争いのない事実(動かしがたい事実等)は,当事者の主張通り認定できます。
争いのある事実は,提出された証拠をベースに,証拠構造のパターンに従って当該事実の有無が推認されます。

以下の図は無視してもらって構いませんが,理解が難しい場合,要は特定の事実は証拠から認定されるくらいのイメージでよいかもしれません。

・直接証拠→(認定)→主要事実
・間接証拠→(認定)→間接事実→(推認)→主要事実

かかる認定・推認プロセスにおいては,前述した経験則が重要となります。
例えば・・・

ex: 他人同士で大金を貸し借りすれば,通常は契約書や借用書が作成されるはず(→当該書面がなかったら実際に貸し借りはなかったかも)
ex: 実印は通常厳重に保管されている(→印影があれば,保管者たる本人により押印されたかも)
ex: 契約書の原本について,紙が変色していたり,ステープラーがさびていたり,折り目がついていたりする(→契約締結時期が大分昔かも)

特に法務部門の方々をはじめ,会社では様々な書面に触れることでしょう。  

契約書面や電子メール等もその一つですが,紛争となった場合はこれらの書面が「書証」となります。

本書では,民事裁判における書証の重要性に触れ,事実認定における書証の位置づけについて手厚く述べている点が実務に役立つポイントの一つと思います。

契約関連書面について,署名押印にいかなる意義があるか,署名押印がなかったり偽造されたりしたら証拠力にどう影響を与えるか,といった形式面も気になると思いますが,こうした文書の形式的証拠力については一度学んでおくとよいでしょう。

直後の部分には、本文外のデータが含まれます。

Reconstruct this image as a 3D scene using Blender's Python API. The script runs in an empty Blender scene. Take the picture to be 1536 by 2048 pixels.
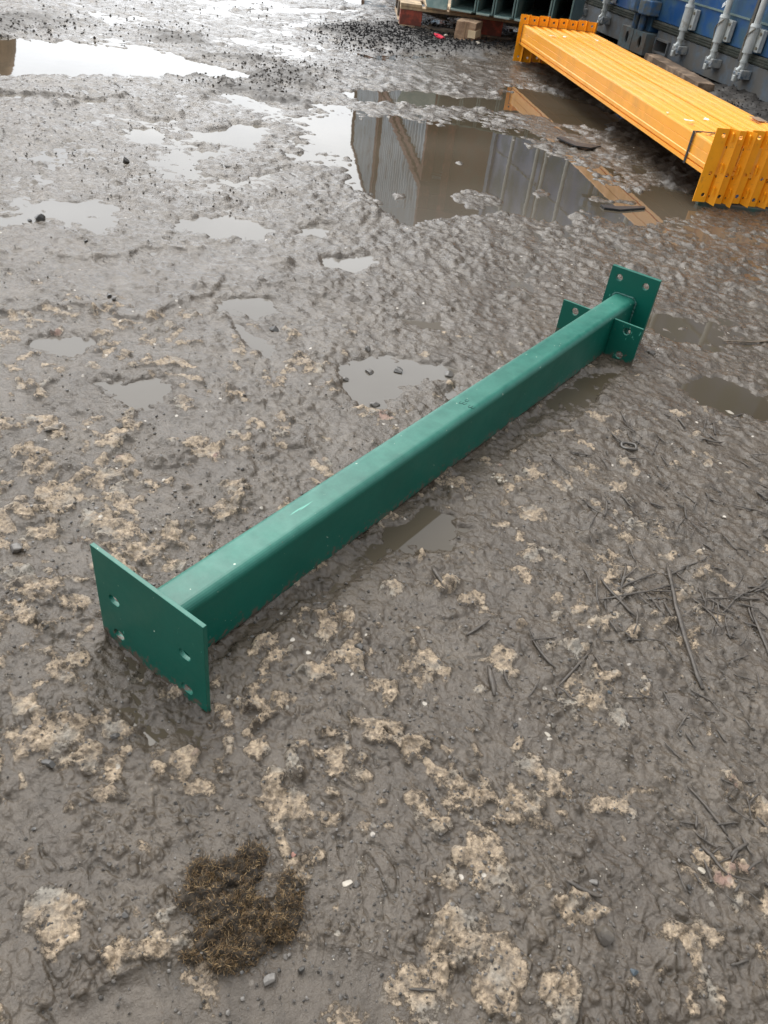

形式的証拠力が認められても,実質的証拠力が問題となります。
つまり,契約書等の処分証書,公文書や領収書等の類型的信用文書,その他報告書,メモ等の報告文書について,それぞれ記載内容どおりの事実をどの程度認めてよいかについても解説があります。
(「二段の推定」の議論は,慣れないうちは難しいかもですが…)

法務やってても,契約関連書面をどう作成すべきか,諸事情により契約書が作成できない場合にどう対応するか,といった悩みを抱えると思いますが,こうした問題へのアプローチにもなるかもしれません。

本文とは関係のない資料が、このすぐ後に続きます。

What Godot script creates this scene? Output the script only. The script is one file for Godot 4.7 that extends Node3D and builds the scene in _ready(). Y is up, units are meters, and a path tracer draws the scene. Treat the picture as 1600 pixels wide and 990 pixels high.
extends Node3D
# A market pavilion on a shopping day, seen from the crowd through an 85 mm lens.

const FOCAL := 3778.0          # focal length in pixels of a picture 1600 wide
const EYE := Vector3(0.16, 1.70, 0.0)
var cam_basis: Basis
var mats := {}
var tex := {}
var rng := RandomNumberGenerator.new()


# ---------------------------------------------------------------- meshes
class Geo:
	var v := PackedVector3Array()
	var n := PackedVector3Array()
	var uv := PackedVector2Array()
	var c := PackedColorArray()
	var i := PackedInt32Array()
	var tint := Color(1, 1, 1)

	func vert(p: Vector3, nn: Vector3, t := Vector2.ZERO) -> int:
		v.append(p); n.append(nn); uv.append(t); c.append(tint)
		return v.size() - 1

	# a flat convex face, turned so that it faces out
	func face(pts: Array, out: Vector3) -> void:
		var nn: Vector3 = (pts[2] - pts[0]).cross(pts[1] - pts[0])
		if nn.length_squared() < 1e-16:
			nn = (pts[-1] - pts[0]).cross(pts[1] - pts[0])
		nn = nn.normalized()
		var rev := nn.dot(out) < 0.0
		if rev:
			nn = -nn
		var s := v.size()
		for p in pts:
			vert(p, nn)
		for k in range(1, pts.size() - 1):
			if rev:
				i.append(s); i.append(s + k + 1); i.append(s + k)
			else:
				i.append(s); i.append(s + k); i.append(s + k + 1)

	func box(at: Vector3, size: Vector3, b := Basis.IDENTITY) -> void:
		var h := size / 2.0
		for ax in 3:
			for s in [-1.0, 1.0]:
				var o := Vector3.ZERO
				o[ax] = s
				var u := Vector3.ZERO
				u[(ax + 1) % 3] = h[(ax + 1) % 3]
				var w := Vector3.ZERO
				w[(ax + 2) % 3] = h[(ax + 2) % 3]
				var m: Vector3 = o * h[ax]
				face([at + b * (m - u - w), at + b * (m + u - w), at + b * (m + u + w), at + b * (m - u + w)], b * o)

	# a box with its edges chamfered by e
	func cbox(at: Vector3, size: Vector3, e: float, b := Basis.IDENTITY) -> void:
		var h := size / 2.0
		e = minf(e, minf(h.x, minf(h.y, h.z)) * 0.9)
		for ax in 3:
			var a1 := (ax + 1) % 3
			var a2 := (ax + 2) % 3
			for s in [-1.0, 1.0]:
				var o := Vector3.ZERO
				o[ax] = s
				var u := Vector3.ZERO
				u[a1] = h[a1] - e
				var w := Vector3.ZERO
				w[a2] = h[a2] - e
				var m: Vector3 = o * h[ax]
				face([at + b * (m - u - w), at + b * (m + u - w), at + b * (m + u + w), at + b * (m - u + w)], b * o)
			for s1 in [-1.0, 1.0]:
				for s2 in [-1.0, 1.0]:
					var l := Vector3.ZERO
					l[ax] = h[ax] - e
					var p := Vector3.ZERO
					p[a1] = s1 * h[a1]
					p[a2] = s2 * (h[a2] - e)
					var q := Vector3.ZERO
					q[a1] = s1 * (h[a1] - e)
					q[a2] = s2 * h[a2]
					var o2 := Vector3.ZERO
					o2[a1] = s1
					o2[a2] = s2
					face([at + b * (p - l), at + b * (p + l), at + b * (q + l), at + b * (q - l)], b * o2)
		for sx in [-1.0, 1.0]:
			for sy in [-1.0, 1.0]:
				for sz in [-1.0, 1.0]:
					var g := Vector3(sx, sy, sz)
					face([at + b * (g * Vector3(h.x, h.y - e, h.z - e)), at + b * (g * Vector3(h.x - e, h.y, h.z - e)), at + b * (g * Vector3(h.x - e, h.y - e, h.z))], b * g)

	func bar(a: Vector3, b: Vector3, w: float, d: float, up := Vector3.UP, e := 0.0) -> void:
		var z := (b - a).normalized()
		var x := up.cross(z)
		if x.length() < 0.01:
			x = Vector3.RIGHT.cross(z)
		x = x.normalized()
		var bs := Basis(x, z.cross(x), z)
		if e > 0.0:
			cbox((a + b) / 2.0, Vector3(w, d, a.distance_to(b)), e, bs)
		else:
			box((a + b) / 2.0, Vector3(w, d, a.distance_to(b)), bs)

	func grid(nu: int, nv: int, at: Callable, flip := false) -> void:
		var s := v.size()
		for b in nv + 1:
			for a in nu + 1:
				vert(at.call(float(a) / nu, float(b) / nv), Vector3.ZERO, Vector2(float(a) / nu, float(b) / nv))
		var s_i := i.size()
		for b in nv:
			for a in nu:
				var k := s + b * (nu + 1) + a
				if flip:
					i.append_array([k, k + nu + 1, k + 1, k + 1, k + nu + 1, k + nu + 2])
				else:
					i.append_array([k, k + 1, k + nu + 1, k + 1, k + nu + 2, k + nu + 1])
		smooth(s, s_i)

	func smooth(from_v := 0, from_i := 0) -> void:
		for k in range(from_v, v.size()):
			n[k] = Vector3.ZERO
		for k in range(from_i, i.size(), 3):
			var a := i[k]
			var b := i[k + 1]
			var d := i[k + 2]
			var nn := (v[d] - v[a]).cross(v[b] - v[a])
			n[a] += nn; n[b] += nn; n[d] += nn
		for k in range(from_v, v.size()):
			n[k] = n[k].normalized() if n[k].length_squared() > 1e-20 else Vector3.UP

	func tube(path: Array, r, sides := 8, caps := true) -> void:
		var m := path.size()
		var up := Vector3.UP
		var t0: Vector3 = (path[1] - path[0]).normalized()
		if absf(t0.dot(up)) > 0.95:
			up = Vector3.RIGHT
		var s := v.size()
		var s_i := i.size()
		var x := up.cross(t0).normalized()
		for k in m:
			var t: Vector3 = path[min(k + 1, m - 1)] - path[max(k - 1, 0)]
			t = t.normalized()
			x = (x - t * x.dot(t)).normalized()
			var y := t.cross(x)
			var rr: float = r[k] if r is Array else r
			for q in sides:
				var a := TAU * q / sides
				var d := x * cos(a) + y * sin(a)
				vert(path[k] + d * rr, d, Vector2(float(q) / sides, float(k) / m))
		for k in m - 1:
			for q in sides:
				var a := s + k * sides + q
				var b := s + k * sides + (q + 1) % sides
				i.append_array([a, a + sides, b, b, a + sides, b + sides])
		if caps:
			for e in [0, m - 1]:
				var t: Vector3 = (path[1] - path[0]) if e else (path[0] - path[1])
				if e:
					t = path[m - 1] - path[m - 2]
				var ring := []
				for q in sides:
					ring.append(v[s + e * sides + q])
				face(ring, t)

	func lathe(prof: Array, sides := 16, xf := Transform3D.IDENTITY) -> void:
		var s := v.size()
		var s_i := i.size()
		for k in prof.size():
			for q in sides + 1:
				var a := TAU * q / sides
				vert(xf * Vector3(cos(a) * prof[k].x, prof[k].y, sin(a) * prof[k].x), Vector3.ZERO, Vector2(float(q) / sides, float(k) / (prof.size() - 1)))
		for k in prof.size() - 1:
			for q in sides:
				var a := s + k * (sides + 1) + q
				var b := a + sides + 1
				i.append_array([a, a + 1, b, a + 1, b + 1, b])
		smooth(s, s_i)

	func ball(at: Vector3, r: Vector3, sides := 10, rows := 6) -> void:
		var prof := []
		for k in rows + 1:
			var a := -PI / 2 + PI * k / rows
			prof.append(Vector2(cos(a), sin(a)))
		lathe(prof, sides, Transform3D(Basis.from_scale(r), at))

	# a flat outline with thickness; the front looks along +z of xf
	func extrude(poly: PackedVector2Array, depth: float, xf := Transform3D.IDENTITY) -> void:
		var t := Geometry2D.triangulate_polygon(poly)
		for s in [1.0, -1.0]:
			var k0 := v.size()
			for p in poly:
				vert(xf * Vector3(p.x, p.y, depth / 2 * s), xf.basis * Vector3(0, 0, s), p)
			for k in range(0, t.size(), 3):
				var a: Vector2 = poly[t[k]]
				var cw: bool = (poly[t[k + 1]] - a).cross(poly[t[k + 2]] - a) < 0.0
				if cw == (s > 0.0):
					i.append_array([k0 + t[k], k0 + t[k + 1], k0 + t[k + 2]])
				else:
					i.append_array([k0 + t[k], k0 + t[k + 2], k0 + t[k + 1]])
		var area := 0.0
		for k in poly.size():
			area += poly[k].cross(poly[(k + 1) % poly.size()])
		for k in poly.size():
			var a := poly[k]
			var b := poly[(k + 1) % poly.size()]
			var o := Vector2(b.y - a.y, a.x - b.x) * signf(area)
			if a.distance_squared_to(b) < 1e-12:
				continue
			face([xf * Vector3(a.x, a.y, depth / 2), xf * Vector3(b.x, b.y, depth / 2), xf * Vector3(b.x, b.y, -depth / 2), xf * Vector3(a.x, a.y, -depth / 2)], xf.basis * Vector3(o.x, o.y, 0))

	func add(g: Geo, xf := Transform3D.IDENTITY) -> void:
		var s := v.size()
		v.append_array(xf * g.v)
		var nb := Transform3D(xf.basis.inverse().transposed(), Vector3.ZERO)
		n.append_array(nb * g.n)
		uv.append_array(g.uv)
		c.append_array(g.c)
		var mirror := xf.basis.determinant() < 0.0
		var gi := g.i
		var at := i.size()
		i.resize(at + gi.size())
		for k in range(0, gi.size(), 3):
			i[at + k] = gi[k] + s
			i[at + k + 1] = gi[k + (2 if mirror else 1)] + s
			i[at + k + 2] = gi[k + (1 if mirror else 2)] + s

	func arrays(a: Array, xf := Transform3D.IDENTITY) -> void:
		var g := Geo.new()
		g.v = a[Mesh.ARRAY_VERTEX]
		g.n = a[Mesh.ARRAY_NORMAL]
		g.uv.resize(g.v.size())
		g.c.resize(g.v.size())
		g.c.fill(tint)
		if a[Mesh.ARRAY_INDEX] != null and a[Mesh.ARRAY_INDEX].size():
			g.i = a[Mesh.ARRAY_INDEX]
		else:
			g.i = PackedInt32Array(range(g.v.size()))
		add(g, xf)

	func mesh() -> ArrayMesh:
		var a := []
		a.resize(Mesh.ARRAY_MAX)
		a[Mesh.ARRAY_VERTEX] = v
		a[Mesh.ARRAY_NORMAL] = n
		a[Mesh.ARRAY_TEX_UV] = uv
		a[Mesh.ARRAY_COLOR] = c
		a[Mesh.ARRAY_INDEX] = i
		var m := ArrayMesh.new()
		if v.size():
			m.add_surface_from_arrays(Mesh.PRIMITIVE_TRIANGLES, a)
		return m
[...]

なお,司法修習生使う(白表紙の)事実認定教材は「事例で考える民事事実認定(ジレカン)」なのですが,人によっては本書はその代用品にもなりうるのかなとも思います。

後半は演習問題ですが,読むだけでも学べる形式となっており,事実認定に必要となる経験則がいかなるものか「ざっくり」と学ぶことができます。

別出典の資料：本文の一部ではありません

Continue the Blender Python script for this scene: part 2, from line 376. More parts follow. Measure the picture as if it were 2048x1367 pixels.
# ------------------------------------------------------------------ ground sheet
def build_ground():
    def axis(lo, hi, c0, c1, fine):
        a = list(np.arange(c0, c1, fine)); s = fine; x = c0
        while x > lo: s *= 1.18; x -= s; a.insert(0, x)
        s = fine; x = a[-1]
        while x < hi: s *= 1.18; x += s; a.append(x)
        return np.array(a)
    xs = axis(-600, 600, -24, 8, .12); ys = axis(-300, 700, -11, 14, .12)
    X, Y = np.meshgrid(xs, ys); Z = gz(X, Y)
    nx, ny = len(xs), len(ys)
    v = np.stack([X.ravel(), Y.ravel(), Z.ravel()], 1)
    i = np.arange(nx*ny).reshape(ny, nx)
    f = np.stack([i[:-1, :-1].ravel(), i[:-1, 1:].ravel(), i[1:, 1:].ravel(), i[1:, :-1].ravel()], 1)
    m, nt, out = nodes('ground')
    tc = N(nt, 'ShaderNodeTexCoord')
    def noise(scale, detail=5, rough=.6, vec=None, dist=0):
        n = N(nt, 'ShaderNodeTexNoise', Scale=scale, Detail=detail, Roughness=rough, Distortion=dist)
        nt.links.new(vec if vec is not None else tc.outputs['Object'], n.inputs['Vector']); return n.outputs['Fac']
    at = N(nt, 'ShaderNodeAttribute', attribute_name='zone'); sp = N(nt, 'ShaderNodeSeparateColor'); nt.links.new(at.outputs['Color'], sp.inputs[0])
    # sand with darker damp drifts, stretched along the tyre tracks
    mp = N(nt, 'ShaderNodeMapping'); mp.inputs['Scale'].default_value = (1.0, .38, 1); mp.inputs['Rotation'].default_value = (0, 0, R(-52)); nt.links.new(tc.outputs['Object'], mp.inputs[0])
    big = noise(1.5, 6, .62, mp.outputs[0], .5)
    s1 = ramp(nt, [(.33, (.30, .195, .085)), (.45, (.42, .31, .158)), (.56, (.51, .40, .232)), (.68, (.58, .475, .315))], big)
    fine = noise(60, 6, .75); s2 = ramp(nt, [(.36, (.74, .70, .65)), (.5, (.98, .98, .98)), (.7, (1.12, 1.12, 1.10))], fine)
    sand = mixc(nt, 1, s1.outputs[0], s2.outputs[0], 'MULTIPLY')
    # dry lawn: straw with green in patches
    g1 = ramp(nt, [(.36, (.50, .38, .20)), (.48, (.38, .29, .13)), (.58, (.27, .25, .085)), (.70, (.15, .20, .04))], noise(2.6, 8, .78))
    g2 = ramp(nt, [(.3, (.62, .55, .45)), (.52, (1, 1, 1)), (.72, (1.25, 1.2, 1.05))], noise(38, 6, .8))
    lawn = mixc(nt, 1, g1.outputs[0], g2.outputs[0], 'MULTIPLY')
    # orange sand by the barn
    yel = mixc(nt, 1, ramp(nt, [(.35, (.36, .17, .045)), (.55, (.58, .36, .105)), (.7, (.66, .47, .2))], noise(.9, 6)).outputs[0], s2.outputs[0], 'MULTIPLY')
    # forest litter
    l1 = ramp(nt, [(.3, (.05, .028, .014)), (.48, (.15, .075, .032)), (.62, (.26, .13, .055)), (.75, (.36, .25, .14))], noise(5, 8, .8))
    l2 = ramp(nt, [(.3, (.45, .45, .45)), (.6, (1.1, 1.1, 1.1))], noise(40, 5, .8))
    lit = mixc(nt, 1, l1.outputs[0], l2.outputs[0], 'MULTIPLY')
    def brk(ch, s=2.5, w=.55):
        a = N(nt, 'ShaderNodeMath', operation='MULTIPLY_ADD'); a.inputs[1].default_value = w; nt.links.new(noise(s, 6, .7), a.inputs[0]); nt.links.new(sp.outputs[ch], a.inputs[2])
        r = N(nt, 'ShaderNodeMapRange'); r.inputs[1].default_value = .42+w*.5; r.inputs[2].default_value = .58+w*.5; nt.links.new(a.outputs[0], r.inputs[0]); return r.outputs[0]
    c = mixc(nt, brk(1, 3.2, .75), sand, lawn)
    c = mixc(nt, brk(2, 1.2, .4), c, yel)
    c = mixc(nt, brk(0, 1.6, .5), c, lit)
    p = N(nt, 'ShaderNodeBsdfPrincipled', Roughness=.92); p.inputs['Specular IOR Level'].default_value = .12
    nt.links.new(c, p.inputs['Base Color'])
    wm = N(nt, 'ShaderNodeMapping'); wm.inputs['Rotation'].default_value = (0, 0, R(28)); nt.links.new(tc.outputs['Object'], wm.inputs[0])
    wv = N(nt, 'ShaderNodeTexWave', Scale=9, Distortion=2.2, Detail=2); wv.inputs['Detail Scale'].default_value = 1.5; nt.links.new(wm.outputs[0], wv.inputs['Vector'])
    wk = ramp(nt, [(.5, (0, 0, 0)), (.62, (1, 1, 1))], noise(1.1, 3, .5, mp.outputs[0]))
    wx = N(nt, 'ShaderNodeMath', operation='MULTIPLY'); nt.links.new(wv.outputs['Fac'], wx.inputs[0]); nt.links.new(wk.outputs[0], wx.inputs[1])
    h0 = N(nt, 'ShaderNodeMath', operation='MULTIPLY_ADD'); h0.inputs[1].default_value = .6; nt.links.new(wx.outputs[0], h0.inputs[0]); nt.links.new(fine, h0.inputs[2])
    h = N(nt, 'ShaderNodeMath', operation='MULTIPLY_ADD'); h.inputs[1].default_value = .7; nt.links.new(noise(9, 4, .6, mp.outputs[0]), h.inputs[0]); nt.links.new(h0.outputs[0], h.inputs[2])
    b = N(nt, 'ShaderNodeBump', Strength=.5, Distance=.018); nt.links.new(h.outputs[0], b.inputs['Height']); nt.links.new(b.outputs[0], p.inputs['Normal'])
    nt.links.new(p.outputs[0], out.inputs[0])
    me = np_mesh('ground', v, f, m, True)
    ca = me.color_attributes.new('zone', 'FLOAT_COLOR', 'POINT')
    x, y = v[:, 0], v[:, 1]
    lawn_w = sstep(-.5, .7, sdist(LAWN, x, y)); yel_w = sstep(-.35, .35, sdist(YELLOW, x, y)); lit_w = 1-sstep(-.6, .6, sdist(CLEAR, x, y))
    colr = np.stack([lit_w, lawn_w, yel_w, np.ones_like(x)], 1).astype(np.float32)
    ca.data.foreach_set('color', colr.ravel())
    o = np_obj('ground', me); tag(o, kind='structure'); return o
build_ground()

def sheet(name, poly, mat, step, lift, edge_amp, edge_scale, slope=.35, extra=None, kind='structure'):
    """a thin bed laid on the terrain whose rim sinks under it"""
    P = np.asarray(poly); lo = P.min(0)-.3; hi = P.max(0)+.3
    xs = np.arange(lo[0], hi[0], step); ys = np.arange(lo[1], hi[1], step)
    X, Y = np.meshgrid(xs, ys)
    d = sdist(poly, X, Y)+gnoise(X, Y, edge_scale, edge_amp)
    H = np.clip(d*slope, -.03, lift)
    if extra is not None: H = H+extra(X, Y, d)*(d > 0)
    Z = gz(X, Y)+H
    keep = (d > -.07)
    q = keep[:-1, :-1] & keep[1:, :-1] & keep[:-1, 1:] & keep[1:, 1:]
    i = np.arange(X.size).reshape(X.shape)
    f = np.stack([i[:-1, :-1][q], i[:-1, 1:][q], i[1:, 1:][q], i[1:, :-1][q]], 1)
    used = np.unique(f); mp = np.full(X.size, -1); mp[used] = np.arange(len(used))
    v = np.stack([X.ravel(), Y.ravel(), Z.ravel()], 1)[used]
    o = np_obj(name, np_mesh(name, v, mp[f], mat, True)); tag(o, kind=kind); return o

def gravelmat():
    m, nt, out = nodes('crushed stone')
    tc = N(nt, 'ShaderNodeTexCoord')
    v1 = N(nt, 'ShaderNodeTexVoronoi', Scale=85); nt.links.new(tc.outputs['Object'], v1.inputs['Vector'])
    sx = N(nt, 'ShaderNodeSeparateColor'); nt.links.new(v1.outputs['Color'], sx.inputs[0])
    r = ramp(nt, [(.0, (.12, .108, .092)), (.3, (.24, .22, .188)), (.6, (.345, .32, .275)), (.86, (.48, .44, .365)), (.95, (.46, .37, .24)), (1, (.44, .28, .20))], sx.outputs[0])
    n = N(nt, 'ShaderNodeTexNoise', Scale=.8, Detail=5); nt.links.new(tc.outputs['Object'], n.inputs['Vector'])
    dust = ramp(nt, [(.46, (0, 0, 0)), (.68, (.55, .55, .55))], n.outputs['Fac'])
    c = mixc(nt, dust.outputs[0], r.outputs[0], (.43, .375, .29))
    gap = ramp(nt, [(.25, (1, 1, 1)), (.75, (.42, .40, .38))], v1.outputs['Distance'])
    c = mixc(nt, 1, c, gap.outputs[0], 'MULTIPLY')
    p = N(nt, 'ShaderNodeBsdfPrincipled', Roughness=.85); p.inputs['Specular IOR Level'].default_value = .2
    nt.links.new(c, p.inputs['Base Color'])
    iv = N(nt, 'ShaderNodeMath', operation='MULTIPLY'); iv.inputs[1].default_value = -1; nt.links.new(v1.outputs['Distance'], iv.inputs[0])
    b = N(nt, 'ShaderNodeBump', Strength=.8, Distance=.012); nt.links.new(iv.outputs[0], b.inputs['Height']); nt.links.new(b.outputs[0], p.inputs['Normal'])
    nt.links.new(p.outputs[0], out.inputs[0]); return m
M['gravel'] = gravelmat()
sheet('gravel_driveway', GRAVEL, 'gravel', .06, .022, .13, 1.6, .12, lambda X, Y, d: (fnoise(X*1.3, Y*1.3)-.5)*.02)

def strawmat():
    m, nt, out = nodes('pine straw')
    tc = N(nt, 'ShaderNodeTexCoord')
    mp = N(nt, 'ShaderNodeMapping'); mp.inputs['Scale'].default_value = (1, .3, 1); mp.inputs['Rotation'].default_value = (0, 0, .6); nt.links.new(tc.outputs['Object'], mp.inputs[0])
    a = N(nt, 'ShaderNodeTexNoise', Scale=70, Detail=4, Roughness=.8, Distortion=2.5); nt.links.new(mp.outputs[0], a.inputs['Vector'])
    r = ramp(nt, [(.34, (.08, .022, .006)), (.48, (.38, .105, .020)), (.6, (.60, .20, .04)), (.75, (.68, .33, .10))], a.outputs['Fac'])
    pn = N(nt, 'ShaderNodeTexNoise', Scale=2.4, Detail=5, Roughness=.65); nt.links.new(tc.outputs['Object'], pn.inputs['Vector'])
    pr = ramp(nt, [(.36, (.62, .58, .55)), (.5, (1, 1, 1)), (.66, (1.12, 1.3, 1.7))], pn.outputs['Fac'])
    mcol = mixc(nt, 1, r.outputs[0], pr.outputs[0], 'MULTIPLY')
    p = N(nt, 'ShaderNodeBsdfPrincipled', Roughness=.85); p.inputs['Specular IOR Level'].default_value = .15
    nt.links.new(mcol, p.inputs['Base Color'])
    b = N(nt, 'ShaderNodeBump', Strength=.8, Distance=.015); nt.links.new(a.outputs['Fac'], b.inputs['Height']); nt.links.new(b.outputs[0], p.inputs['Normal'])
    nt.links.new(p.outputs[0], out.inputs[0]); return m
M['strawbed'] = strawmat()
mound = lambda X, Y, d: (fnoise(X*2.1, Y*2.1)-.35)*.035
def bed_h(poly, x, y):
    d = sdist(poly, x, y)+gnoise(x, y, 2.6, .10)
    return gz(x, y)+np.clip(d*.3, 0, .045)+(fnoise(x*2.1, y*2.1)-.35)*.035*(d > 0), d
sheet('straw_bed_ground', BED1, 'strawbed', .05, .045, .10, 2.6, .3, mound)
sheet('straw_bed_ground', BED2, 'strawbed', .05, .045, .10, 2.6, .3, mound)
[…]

特に以下の問題は,法務部門の方々が読んでも参考になるかと思います。

1 売買代金請求事件(売主は誰か)
2 保証債務履行請求事件(契約書は真正に成立したか)
6 請負代金請求事件(注文者は誰か)
7 売買代金請求事件(黙示の意思表示による売買契約の成否)
8 株主の地位確認+新株発行無効請求事件(売買契約は虚偽表示か)
14 退職金請求事件(退職金規程の変更に係る労働者の同意の有無)
15 損害賠償請求事件(インターネット上の名誉棄損の成否) 
16 システム(SW)開発関係訴訟(仕様の内容の立証+認定)

コラムも充実しており,実務を踏まえた問題意識が反映されてます。